DATA FOR THE TASK —
-=-=-
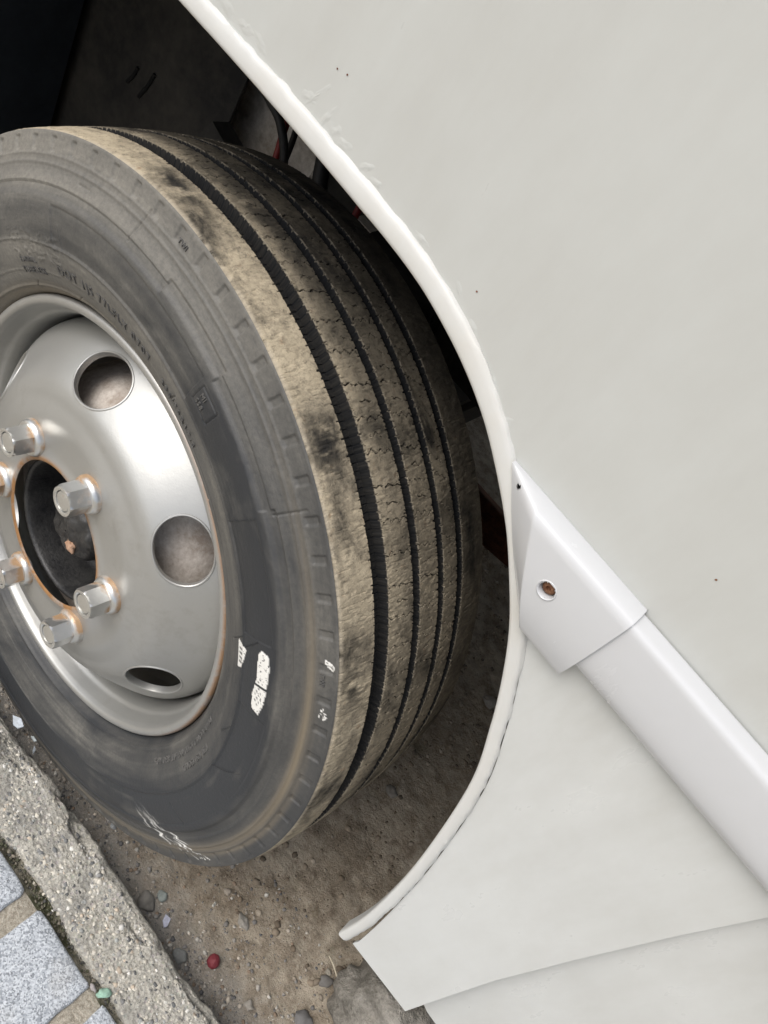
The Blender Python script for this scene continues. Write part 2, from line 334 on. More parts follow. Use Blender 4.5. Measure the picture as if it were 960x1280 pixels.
-=-=-
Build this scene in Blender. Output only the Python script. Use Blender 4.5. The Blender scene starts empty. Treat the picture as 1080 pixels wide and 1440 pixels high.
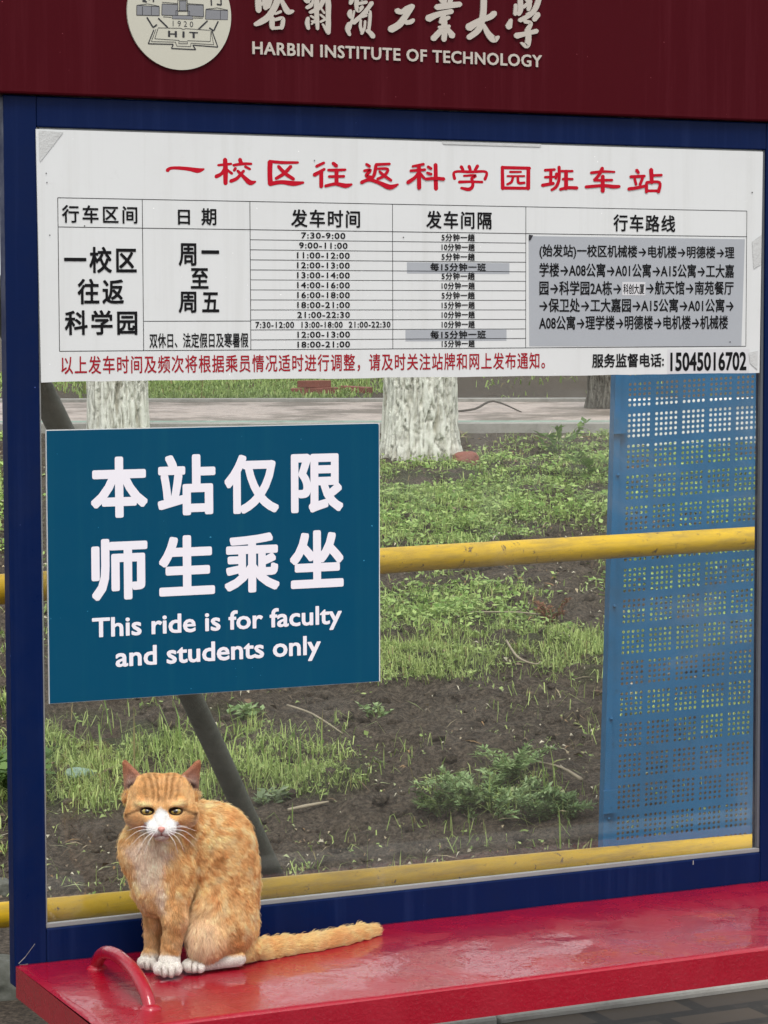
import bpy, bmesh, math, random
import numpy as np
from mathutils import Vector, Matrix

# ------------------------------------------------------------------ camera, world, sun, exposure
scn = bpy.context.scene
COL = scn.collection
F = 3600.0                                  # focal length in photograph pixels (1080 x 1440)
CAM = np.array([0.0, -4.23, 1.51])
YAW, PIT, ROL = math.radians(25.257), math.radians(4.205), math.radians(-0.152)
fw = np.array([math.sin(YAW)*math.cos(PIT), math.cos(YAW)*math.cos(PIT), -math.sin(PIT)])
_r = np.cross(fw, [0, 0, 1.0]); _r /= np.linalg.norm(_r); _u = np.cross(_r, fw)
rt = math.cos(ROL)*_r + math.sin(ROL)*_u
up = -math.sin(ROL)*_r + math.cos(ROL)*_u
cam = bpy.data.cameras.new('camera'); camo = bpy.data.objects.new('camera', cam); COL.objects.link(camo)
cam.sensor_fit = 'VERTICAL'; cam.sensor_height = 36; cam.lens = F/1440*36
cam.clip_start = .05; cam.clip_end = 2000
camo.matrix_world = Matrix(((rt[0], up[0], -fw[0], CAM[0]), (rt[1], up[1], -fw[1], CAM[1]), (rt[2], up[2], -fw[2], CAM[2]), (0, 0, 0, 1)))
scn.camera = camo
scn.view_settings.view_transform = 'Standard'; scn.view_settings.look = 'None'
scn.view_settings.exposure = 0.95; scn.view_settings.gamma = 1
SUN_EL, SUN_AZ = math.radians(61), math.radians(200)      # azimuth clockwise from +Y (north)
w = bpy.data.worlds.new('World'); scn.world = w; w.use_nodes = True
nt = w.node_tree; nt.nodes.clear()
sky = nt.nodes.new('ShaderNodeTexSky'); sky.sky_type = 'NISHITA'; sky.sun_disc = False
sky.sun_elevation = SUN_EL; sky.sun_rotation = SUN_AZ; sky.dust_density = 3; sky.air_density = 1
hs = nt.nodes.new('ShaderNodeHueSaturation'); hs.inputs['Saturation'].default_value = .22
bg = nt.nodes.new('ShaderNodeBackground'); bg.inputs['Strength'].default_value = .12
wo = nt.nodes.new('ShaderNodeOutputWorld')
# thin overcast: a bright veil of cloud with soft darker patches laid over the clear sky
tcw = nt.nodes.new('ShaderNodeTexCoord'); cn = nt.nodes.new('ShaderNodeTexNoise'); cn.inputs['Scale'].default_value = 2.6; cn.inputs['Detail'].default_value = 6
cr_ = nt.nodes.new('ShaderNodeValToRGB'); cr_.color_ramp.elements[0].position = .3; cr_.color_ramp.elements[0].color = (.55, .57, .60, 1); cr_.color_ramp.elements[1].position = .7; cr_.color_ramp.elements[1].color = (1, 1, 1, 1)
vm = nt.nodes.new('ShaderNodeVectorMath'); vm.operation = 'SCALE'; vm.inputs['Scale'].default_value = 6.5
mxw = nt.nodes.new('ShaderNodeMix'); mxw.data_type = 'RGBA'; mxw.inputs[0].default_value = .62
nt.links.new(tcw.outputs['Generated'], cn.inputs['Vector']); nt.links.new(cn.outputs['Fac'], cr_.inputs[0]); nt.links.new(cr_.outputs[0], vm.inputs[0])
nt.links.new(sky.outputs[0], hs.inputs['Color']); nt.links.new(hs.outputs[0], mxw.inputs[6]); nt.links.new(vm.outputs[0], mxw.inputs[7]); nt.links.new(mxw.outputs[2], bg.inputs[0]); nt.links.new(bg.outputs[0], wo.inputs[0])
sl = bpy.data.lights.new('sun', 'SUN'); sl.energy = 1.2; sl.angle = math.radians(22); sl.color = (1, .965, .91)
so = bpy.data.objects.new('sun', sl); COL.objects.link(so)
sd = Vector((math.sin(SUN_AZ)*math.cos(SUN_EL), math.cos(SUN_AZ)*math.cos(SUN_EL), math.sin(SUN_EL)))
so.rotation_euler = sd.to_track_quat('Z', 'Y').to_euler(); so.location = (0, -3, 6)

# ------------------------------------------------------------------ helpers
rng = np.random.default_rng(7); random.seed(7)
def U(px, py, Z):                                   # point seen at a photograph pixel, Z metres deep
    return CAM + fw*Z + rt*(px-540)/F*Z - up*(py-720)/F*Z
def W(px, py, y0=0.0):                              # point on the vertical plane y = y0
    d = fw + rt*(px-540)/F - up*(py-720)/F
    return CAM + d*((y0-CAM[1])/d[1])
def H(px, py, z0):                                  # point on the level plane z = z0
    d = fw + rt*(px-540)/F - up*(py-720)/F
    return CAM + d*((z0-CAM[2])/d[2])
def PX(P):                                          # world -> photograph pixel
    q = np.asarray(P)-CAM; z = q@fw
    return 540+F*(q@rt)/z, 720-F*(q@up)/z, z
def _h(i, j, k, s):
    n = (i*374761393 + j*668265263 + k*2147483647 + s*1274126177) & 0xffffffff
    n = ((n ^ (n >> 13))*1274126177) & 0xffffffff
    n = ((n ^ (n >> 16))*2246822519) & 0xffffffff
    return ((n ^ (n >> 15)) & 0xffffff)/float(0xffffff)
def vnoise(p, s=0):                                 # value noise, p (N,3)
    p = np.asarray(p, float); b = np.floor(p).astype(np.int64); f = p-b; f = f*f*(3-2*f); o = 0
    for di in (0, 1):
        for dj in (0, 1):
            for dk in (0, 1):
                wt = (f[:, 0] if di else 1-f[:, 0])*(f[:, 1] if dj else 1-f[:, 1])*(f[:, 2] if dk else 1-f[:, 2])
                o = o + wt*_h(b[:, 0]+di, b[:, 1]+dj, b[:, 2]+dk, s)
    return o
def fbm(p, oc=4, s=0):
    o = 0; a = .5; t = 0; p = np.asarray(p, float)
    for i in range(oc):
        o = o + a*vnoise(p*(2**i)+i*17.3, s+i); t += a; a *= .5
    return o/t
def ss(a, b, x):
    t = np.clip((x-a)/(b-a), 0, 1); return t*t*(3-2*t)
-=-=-
WHAT THE TASK REQUIRES — Copy word for word only the lines above from the one with "Build this scene" through the one with "from mathutils import Vector, Matrix". Leave pictures out.

SOLUTION FOR THIS EXERCISE —
Build this scene in Blender. Output only the Python script. Use Blender 4.5. The Blender scene starts empty. Treat the picture as 1080 pixels wide and 1440 pixels high.
import bpy, bmesh, math, random
import numpy as np
from mathutils import Vector, Matrix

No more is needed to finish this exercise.